Importers have claimed they are subjected to unwarranted penalties, extended delays in the clearance process, and demands for bribes to facilitate the release of their goods.

Such practices undermine not only the integrity of KRA but also the confidence of businesses in engaging with the authority.

These corrupt acts allegedly enrich a few individuals at the expense of legitimate trade and economic growth.

At the center of these claims is Mr. Abdinoor Adan, whose leadership of the Profiling and Targeting department has been called into question.

Testimonies suggest that under his watch, the department has become a hub of unethical practices.

Businesses that refuse to comply with bribe demands are reportedly targeted with punitive measures, including inflated tax assessments and unnecessary investigations.

This climate of fear and corruption forces many to either succumb to these demands or risk financial ruin due to operational disruptions.

The systemic issues within KRA cannot be ignored.

Allegations of corruption within the authority are not new, but the scale and brazenness of these current claims suggest a deeply entrenched culture of impunity.

The KRA’s mandate is to facilitate trade and collect taxes fairly, yet its internal structures appear to be enabling the exact opposite.

The lack of transparency and accountability in the department’s operations raises serious questions about the oversight mechanisms in place.If left unaddressed, these practices will have far-reaching consequences.

The erosion of trust in KRA discourages compliance from taxpayers and deters both local and international investments.

Small and medium enterprises, which are critical to Kenya’s economic growth, are disproportionately affected, as they lack the resources to navigate such hostile systems.

The Ethics and Anti-Corruption Commission (EACC) must take decisive action to investigate these allegations thoroughly.

This includes probing the activities of the Profiling and Targeting department, assessing the role of Mr. Abdinoor Adan, and addressing any systemic flaws within KRA that may allow such behavior to persist.

The investigation should be impartial, swift, and transparent, ensuring that those found culpable face the full force of the law.

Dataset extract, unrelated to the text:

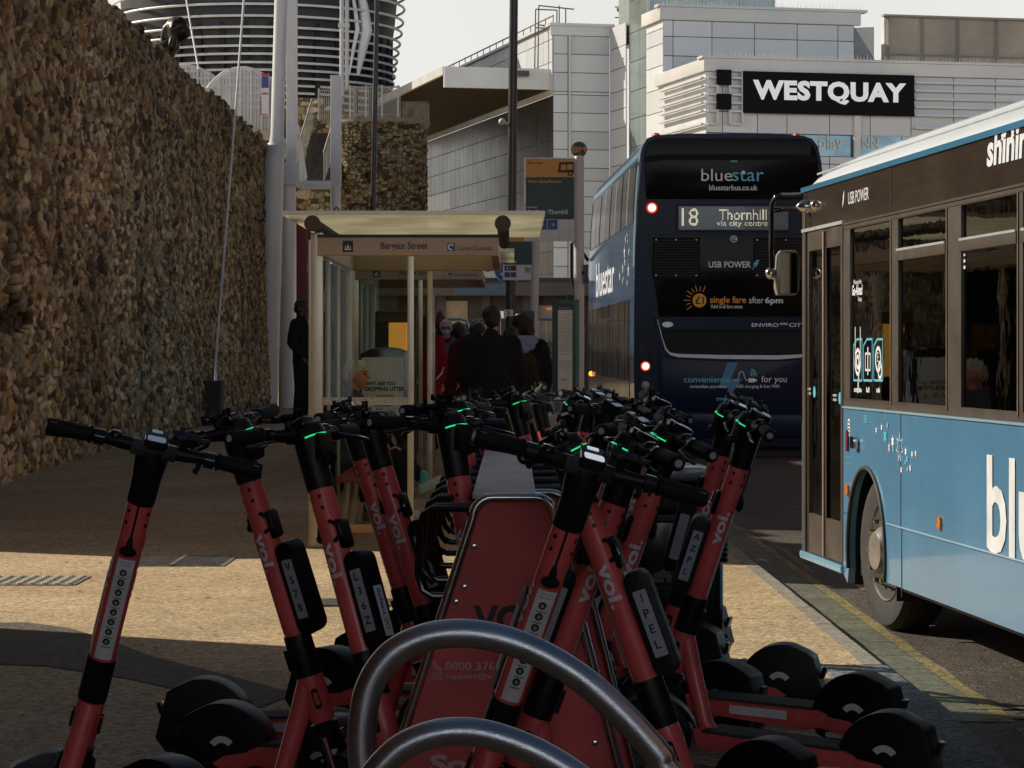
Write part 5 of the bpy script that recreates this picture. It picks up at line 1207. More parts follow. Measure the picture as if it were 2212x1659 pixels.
a_, b_ = D(1617, 826, .026), D(1630, 817, .026); mb.add([a_, Vector((b_.x, a_.y, a_.z)), b_, Vector((a_.x, a_.y, b_.z))], [(0, 1, 2, 3)]); a_, b_ = D(1630, 824, .026), D(1635, 819, .026); mb.add([a_, Vector((b_.x, a_.y, a_.z)), b_, Vector((a_.x, a_.y, b_.z))], [(0, 1, 2, 3)])
mb.build('slogan_lettering', M_LOGO, dd, smooth=False)
# lamps
for (ul, ur) in ((1394, 1766),):
    for u, sgn in ((ul, 1), (ur, -1)):
        lc = dplate('lamp_cluster', [(u - 15 * sgn, 735), (u - 5 * sgn, 690), (u + 8 * sgn, 720), (u + 18 * sgn, 800), (u + 24 * sgn, 895), (u + 8 * sgn, 880), (u - 10 * sgn, 850)][::sgn], M_BLKG, 0, .022)
        for (du, v, r, m1, m2) in ((0, 791, 10.5, M_GLOW, M_HOT), (0, 832, 9, M_SILV, mat('reverse lens', (.5, .5, .48), .2, var=.3, scale=90)), (13, 867, 5, M_REDL, None)):
            c_ = D(u + du * sgn, v, .022); l_ = MB().lathe([(r / sd, 0), (r / sd * .9, -.03), (r / sd * .5, -.04), (0, -.042)], 24, c=tuple(c_), axis='y').build('rear_lamp', m1, lc)
            if m2: MB().lathe([(r / sd * .72, -.037), (r / sd * .5, -.045), (0, -.048)], 20, c=tuple(c_), axis='y').build('lamp_core', m2, l_)
    for u in (1408, 1752):
        c_ = D(u, 449, .0); l_ = MB().lathe([(12 / sd, 0), (11 / sd, -.03), (6 / sd, -.04), (0, -.042)], 24, c=tuple(c_), axis='y').build('high_brake_lamp', M_GLOW, dd); MB().lathe([(8.5 / sd, -.038), (5 / sd, -.046), (0, -.048)], 20, c=tuple(c_), axis='y').build('lamp_core', M_HOT, l_)
for u in (1419, 1724): c_ = D(u, 291); MB().sph((c_.x, .1, c_.z), 1.0, sc=(.055, .10, .035)).build('marker_lamp', M_REDL, dd)
c_ = D(1371, 820); MB().sph((c_.x - .02, 9.9, c_.z), .045).build('side_indicator', mat('lit amber', (1, .4, .05), .3, emit=(1, .4, .05), estr=2.0), dd)

# ------------------------------------------------------------------ single decker
sb_r = math.atan(0.0884); bO = Vector((1.772, 16.41, -.11))
sb = thing('single_decker_bus', 'sky blue single decker bus with dark window band standing at the kerb on the right', 'bus', bO, rz=sb_r)
def sS(u): return 0.553 * 691 * (u / 0.553 - 1070) / 2229.0
def B(u, v, o=0.0):
    s = sS(u); Y = F / s; return Vector((-o, (Y - bO.y) / .996, H - (v - 760) / s - bO.z))
yB = lambda u: B(u, 760).y
M_BUSB = paint('bus sky blue', (.11, .285, .48), attr=False); M_ROOFW = paint('bus roof pale', (.70, .74, .78)); M_BRN = mat('bus dark band', (.040, .030, .024), .16, var=.25, scale=2, coat=.5, rvar=.05)
M_FRM = mat('bus window frame', (.085, .070, .058), .35, var=.12, scale=5)
M_BG = glass('bus window glass', (.50, .46, .40), .95, .015, ior=1.9)
LB = 10.9; zt0, zs_, zc = 1.20, .24, 2.48
# lower side with wheel arches
def arch(yc, zc_, r, y0, y1): return [(yc + r * cos(a), zc_ + r * sin(a)) for a in [pi * i / 16 for i in range(17)]]
ya = -1.79; yr_ = -7.7; r_a = .47; za = .41
poly = [(-1.19, zs_), (-1.19, zt0), (-LB, zt0), (-LB, zs_)] 
p_ = [(-1.19, zt0), (-1.19, zs_ + .02), (-1.30, zs_ - .03)] + [(ya + r_a * cos(a), za + r_a * sin(a)) for a in [R(-14) + R(208) * i / 22 for i in range(23)]] + [(yr_ + r_a * cos(a), za + r_a * sin(a)) for a in [R(-14) + R(208) * i / 22 for i in range(23)]] + [(-LB, zs_), (-LB, zt0)]
for nm, xa, xb in (('side_panel', 0, .04), ('side_panel', 2.40, 2.44)):
    MB().prism(p_, xa, xb, 'x').build(nm, M_BUSB, sb, angle=25)
mb = MB()
mb.bx(-.003, .003, -LB, ya - .5, .600, .606); mb.bx(-.003, .003, -1.35, -1.19, .600, .606); mb.bx(-.003, .002, -2.62, -2.612, .25, .60); mb.bx(-.003, .002, -2.60, -2.594, .60, 1.19)
mb.build('panel_seam', mat('dark seam blue', (.02, .06, .11), .5), sb, smooth=False)  # seams drawn as thin dark blue lines
mb = MB(); mb.prism([(-.004, .612), (-.012, .606), (-.004, .600)], -LB, ya - .5, 'y') ; mb.bx(-.008, .0, -LB, -1.19, 1.192, 1.204); mb.build('rub_and_highlight_strip', paint('light strip', (.35, .52, .66)), sb)  # upper strip is a highlight painted along the edge of the blue
mb = MB(); rr = [ (ya + (r_a + .0) * cos(a), za + (r_a) * sin(a)) for a in [R(-14) + R(208) * i / 24 for i in range(25)]]
mb.tube([(-.004, y, z) for y, z in rr], .012, 8); mb.build('arch_lip', M_DARK, sb)
for xx, sgn in ((0.0, 1), (2.44, -1)):
    for yw in (ya, yr_):
        mb = MB(); c_ = (xx, yw, .43)
        prof = [(.27, .04), (.33, .02), (.40, .025), (.43, .06), (.432, .14), (.43, .22), (.40, .255), (.27, .25)]
        SM = (Matrix.Translation(c_) @ Matrix.Rotation(R(6), 4, 'Z') @ Matrix.Translation(-Vector(c_)) @ Matrix.Translation((.05, -.07, 0))) if yw == ya else Matrix.Identity(4)
        mb.lathe([(r, z * sgn) for r, z in prof], 40, c=c_, axis='x', M=SM); wh = mb.build('wheel', M_RUB, sb)
        rim = [(.275, .045), (.268, .03), (.255, .05), (.235, .11), (.17, .13), (.14, .02), (.10, -.03), (.05, -.035), (0, -.035)]
        mb = MB(); mb.lathe([(r, z * sgn) for r, z in rim], 36, c=c_, axis='x', M=SM); rm = mb.build('rim', mat('wheel silver', (.5, .48, .45), .35, metal=.8, var=.15, dirt=.3), wh)
        mb = MB()
        for i in range(10):
            a = 2 * pi * i / 10; mb.cyl((xx + (.13) * sgn, yw + .165 * cos(a), .43 + .165 * sin(a)), (xx + -.015 * sgn, yw + .165 * cos(a), .43 + .165 * sin(a)), .017, .014, 8, M=SM)
        mb.build('wheel_nuts', mat('yellow nut caps', (.20, .17, .06), .35, metal=.5), wh)
mb = MB(); mb.bx(.05, .9, ya - .62, ya + .62, .2, 1.0); 
for yw in (ya, yr_):
    MB().prism([(yw + .60, .18), (yw + .60, .75), (yw + .4, .93), (yw - .4, .93), (yw - .60, .75), (yw - .60, .18)], .06, .62, 'x').build('wheel_housing', M_INK, sb) if False else MB().bx(.42, .46, yw - .6, yw + .6, .15, 1.0).bx(.045, .42, yw - .52, yw - .50, .2, 1.0).bx(.045, .42, yw + .50, yw + .52, .2, 1.0).bx(.045, .42, yw - .5, yw + .5, .95, 1.0).build('wheel_housing', M_INK, sb)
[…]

The public deserves a KRA that prioritizes fairness and integrity. For too long, corruption has tainted the institution, harming businesses and stifling economic progress.

This is an opportunity for the EACC to restore public confidence by ensuring that the culprits are held accountable and reforms are implemented to prevent such abuses in the future.

Businesses must be allowed to operate without the burden of corruption, and KRA must reclaim its role as a fair and efficient institution serving the public good.